Pope Leo has asked Catholics to pray the rosary every day in October as a call for peace.
I’ve never really been one to pray the rosary. As a convert, I didn’t grow up with the devotion, and I’m still pretty sure I don’t have the whole order of prayers quite right. Beyond that, rote prayers have never been great for me. Whether I’m reading a prayer or reciting it from memory, it’s always been easy for me to say the words without really thinking about them, without really meaning them. Add to that the sort of 3-D nature of the rosary – you’re praying the prayers while meditating on a particular scene in Jesus’ or Mary’s life while holding an intention for something else. It’s a lot to keep track of.
I do have several rosaries and rosary bracelets that mean a lot to me because they are gifts from people I love or are from a special place. Sometimes I will finger through the beads as I raise different intentions, though not in full rosary format. And when I swim, I will do a “kickboard rosary”, praying for different intentions during a kick set, using my fingers to keep track of a decade of prayers.
This summer, though, I had probably my first meaningful experience of praying the actual rosary.
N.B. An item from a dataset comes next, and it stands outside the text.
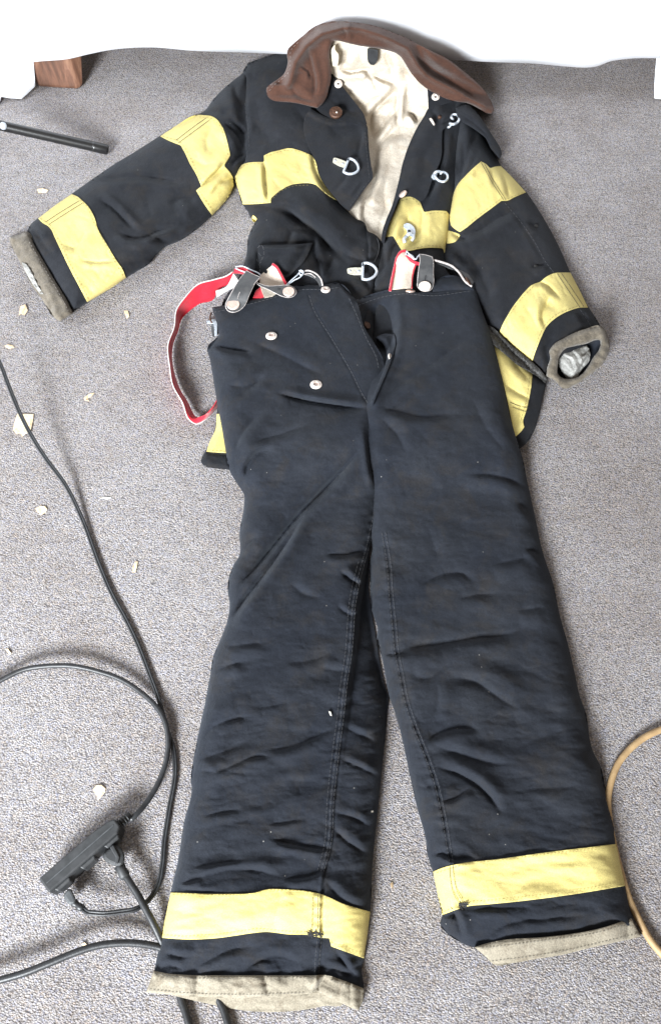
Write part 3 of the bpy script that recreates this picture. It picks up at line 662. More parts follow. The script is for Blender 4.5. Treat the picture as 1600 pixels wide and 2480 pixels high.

When we are on retreat, we try to go to daily mass every day, and the church in downtown Portland that we walked to had a noon mass that was followed by a communal prayer of the rosary. (It was especially moving to see the active ministry to feed people in need gearing up in the basement as we went up to the sanctuary for mass.)
Something about the setting, the priests who led it, and the rhythm of communal prayer helped me experience the stories of Jesus’ life in a new way, even though they were scenes I knew like the back of my hand.
I don’t know what praying a rosary every day for a month will accomplish. I do know that we need peace in our world – in Ukraine, Gaza, Sudan, Myanmar, DRC, and a bunch of other places. Including in our country and our church. Including in my own heart.
If nothing else, maybe a daily rosary will shape my heart to be more peace-seeking and help me see more clearly what peace I can help make. The least I can do is give it a try.